START

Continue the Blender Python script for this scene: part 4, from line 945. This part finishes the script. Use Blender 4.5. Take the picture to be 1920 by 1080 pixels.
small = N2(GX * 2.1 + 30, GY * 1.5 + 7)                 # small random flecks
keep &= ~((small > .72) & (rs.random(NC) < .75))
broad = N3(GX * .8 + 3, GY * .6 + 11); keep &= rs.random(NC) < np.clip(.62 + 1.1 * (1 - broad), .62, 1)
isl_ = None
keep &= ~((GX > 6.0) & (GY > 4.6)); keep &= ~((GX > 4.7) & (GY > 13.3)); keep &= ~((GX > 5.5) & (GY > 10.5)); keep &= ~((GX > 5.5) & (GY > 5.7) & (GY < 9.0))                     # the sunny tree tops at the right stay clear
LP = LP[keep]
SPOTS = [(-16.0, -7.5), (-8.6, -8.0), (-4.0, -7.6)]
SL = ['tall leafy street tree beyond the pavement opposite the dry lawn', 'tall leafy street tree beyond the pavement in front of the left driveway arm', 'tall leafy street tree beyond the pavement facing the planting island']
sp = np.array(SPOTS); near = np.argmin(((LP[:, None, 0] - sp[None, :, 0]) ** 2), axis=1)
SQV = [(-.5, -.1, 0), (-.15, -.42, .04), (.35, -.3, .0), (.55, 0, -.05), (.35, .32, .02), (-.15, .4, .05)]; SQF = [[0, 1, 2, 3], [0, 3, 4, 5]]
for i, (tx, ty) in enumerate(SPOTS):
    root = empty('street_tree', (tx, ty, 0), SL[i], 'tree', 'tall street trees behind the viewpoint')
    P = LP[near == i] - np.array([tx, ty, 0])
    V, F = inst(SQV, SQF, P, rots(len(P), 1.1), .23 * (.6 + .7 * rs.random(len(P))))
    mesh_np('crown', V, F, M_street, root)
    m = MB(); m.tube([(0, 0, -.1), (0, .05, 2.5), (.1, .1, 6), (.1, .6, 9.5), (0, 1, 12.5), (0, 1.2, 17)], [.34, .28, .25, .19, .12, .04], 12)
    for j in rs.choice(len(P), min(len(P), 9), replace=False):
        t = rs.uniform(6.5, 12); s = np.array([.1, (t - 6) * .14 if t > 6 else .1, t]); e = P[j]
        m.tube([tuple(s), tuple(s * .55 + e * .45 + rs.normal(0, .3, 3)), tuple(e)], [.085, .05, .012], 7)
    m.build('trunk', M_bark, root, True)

END

Extract all of the material exactly as it is written.

**Solved exercise:**
Continue the Blender Python script for this scene: part 4, from line 945. This part finishes the script. Use Blender 4.5. Take the picture to be 1920 by 1080 pixels.
small = N2(GX * 2.1 + 30, GY * 1.5 + 7)                 # small random flecks
keep &= ~((small > .72) & (rs.random(NC) < .75))
broad = N3(GX * .8 + 3, GY * .6 + 11); keep &= rs.random(NC) < np.clip(.62 + 1.1 * (1 - broad), .62, 1)
isl_ = None
keep &= ~((GX > 6.0) & (GY > 4.6)); keep &= ~((GX > 4.7) & (GY > 13.3)); keep &= ~((GX > 5.5) & (GY > 10.5)); keep &= ~((GX > 5.5) & (GY > 5.7) & (GY < 9.0))                     # the sunny tree tops at the right stay clear
LP = LP[keep]
SPOTS = [(-16.0, -7.5), (-8.6, -8.0), (-4.0, -7.6)]
SL = ['tall leafy street tree beyond the pavement opposite the dry lawn', 'tall leafy street tree beyond the pavement in front of the left driveway arm', 'tall leafy street tree beyond the pavement facing the planting island']
sp = np.array(SPOTS); near = np.argmin(((LP[:, None, 0] - sp[None, :, 0]) ** 2), axis=1)
SQV = [(-.5, -.1, 0), (-.15, -.42, .04), (.35, -.3, .0), (.55, 0, -.05), (.35, .32, .02), (-.15, .4, .05)]; SQF = [[0, 1, 2, 3], [0, 3, 4, 5]]
for i, (tx, ty) in enumerate(SPOTS):
    root = empty('street_tree', (tx, ty, 0), SL[i], 'tree', 'tall street trees behind the viewpoint')
    P = LP[near == i] - np.array([tx, ty, 0])
    V, F = inst(SQV, SQF, P, rots(len(P), 1.1), .23 * (.6 + .7 * rs.random(len(P))))
    mesh_np('crown', V, F, M_street, root)
    m = MB(); m.tube([(0, 0, -.1), (0, .05, 2.5), (.1, .1, 6), (.1, .6, 9.5), (0, 1, 12.5), (0, 1.2, 17)], [.34, .28, .25, .19, .12, .04], 12)
    for j in rs.choice(len(P), min(len(P), 9), replace=False):
        t = rs.uniform(6.5, 12); s = np.array([.1, (t - 6) * .14 if t > 6 else .1, t]); e = P[j]
        m.tube([tuple(s), tuple(s * .55 + e * .45 + rs.normal(0, .3, 3)), tuple(e)], [.085, .05, .012], 7)
    m.build('trunk', M_bark, root, True)